**Task details**
A line counts if it contains the string "True"; say how many such lines there are, giving only the number.

════

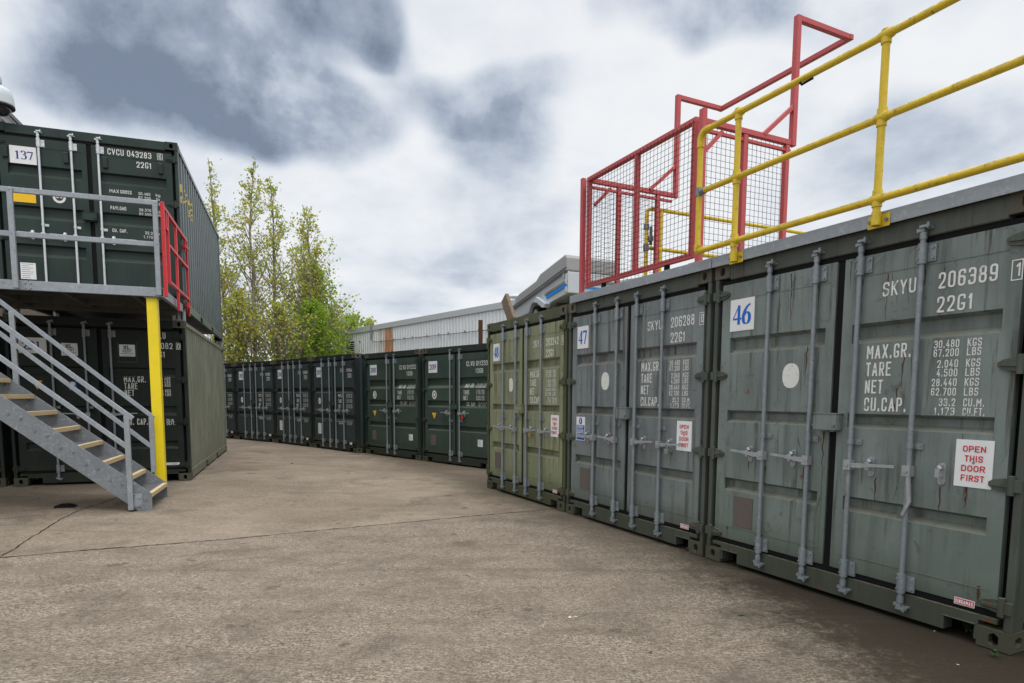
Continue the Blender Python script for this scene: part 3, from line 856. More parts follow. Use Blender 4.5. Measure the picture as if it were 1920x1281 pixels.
def container(label, loc, rz, sty, pm, fm, sidem=None, group=None, near=False, barm='bar', hdrop=None, deep=True, tilt=0):
    root = empty('shipping_container', loc, rz, label, 'shipping container', group)
    if tilt: root.rotation_euler = (0, tilt, rz)
    S = STY[sty]; k = sty + pm; bv = .0035 if near else 0
    sm = sidem or pm
    for s_ in (0, 1):
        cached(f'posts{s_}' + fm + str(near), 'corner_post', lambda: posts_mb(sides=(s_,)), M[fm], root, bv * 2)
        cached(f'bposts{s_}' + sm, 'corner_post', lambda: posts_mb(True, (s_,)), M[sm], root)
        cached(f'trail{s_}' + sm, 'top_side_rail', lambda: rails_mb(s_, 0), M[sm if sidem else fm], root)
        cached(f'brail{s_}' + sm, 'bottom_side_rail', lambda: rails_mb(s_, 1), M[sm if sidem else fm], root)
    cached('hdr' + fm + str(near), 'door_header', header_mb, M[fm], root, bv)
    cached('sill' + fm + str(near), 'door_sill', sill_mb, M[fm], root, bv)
    for ox, s_ in ((0, 'L'), (W_ - .178, 'R')):
        for oz in (0.002, H_ - .118):
            for bk in (False, True):
                cached(f'cast{fm}{ox}{oz}{bk}{near}', 'corner_casting', lambda: casting_mb(ox, oz, s_, bk), [M['casting'] if fm != 'bottle' else M[fm], M['hole']], root, bv * 1.5 if not bk else 0)
    for gi, gb in enumerate(((.049, W_ - .049, YD + .068, YD + .085, .185, 2.45), (1.199, 1.251, YD + .012, YD + .0515, .2, 2.45), (.09, 2.348, YD + .004, YD + .0515, 2.4175, 2.448), (.09, 2.348, YD + .006, YD + .0515, .186, .2245))):
        cached(f'gask{gi}', 'door_gasket', lambda: MB().box(*gb), M['rubber'], root)
    for s_ in 'LR':
        cached('wall' + s_ + sm, 'side_wall', lambda: wall_mb(s_), M[sm], root)
    cached('roof' + pm, 'roof', roof_mb, M[pm], root)
    cached('back' + pm, 'rear_wall', back_mb, M[pm], root)
    doors = []
    for nm, D_ in (('L', DL), ('R', DR)):
        d = cached('door' + nm + k + str(near), 'door', lambda: door_mb(S, D_), M[pm], root)
        doors.append(d)
        for i, x in enumerate(S['bars']):
            if (x < 1.2) != (nm == 'L'): continue
            cached(f'bar{i}{sty}{barm}', 'lock_bar', lambda: lockbar_mb(S, x), M[barm], d)
            if not deep: continue
            drop = hdrop == i
            lg = .33 if sty != 'D' or nm == 'L' else .46
            cached(f'hnd{i}{sty}{barm}{drop}', 'door_handle', lambda: handle_mb(S, x, -1 if nm == 'L' else 1, lg, drop), M['handle' if barm == 'bar' else barm], d)
        for z in (2.33, 1.645, .965, .262):
            cached(f'hinge{nm}{z}{pm}', 'hinge', lambda: hinge_mb(nm, z), M[fm], d)
    # lock box over the joint of the doors
    def lb():
        m_ = MB(); z0 = 1.225 if sty not in ('D',) else 1.285
        m_.box(1.118, 1.302, YD - .075, YD - .0008, z0, z0 + .115)
        m_.box(1.112, 1.308, YD - .081, YD - .0008, z0 + .1152, z0 + .121)
        m_.tube([(1.285, YD - .09, z0 + .04), (1.285, YD - .07, z0 + .04)], .014, 8)
        m_.box(1.15, 1.27, YD - .05, YD - .002, z0 - .012, z0 - .0005)
        return m_
    cached(f'lb{sty}{pm}{near}', 'lock_box', lb, M[pm], doors[0], bv)
    return root, doors, S


def vent(door, x0, x1, z0, z1, m='brown'):
    mb = MB().box(x0, x1, YD - .0045, YD - .0005, z0, z1)
    for x, z in ((x0 + .012, z0 + .012), (x1 - .012, z0 + .012), (x0 + .012, z1 - .012), (x1 - .012, z1 - .012), (x0 + .012, (z0 + z1) / 2), (x1 - .012, (z0 + z1) / 2)):
        mb.tube([(x, YD - .007, z), (x, YD - .0035, z)], .005, 6)
    return mb.build('data_plate', M[m], door)


def open_sign(door, x0=2.068, z0=.928, w_=.206, h_=.282):
    mb = MB(); y = YD - .0045
    mb.box(x0, x0 + w_, y, y + .004, z0, z0 + h_)
    cx = x0 + w_ / 2
    for i, (s, ww) in enumerate((('OPEN', .125), ('THIS', .10), ('DOOR', .13), ('FIRST', .128))):
        text(mb, s, cx - ww / 2, z0 + h_ - .072 - i * .058, .037, ww, .17, lambda z: y, 1, cw=.75, R_=.4)
    mb.tube([(cx, y - .004, z0 + h_ * .52), (cx, y + .001, z0 + h_ * .52)], .007, 8, 2)
    return mb.build('door_notice', [M['white'], M['redink'], M['cam']], door)


def maker_sticker(door, x0=2.118, z0=.208, wd=.115, h_=.042):
    mb = MB(); y = YD - .0018
    mb.box(x0, x0 + wd, y, y + .0012, z0, z0 + h_)
    mb.box(x0 + .004, x0 + wd - .004, y - .0006, y - .0001, z0 + .004, z0 + h_ - .004, 1)
    text(mb, 'SINGAMAS', x0 + .008, z0 + .009, .024, wd - .016, .17, lambda z: y - .0002, 0, cw=.7)
    return mb.build('maker_sticker', [M['white'], M['redink']], door)


def runs(door, spec, m='rustm', name='rust_streak'):
    """thin ragged runs of rust or scratches: (x, z_top, z_bottom, width, lean)"""
    mb = MB(); rnd = random.Random(len(spec) * 7 + int(spec[0][1] * 100))
    for (x, zt, zb, wd, lean) in spec:
        n = max(5, int((zt - zb) / .03)); vs = []
        Dep.k = (Dep.k + 1) % 12; y = YD - .0012 - Dep.k * 4e-5
        for i in range(n + 1):
            t = i / n
            ww = .65 * wd * (.35 + .8 * rnd.random()) * (1 - .75 * t) / 2
            xx = x + lean * t + rnd.uniform(-.25, .25) * wd
            vs += [(xx - ww, y, zt + (zb - zt) * t), (xx + ww, y, zt + (zb - zt) * t)]
        mb.add(vs, [(2 * i, 2 * i + 1, 2 * i + 3, 2 * i + 2) for i in range(n)])
    return mb.build(name, M[m], door, fixn=False)


# right row ------------------------------------------------------------------
RX, RY, RA, RS = -.4015, 10.1367, -1.1178, 2.4804
dR = Vector((cos(RA), sin(RA), 0)); nR = Vector((-sin(RA), cos(RA), 0))
def RP(u, w_, z): return Vector((RX, RY, 0)) + dR * u + nR * w_ + Vector((0, 0, z))
GR = 'shipping containers of the storage yard'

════

**Result of the exercise**
3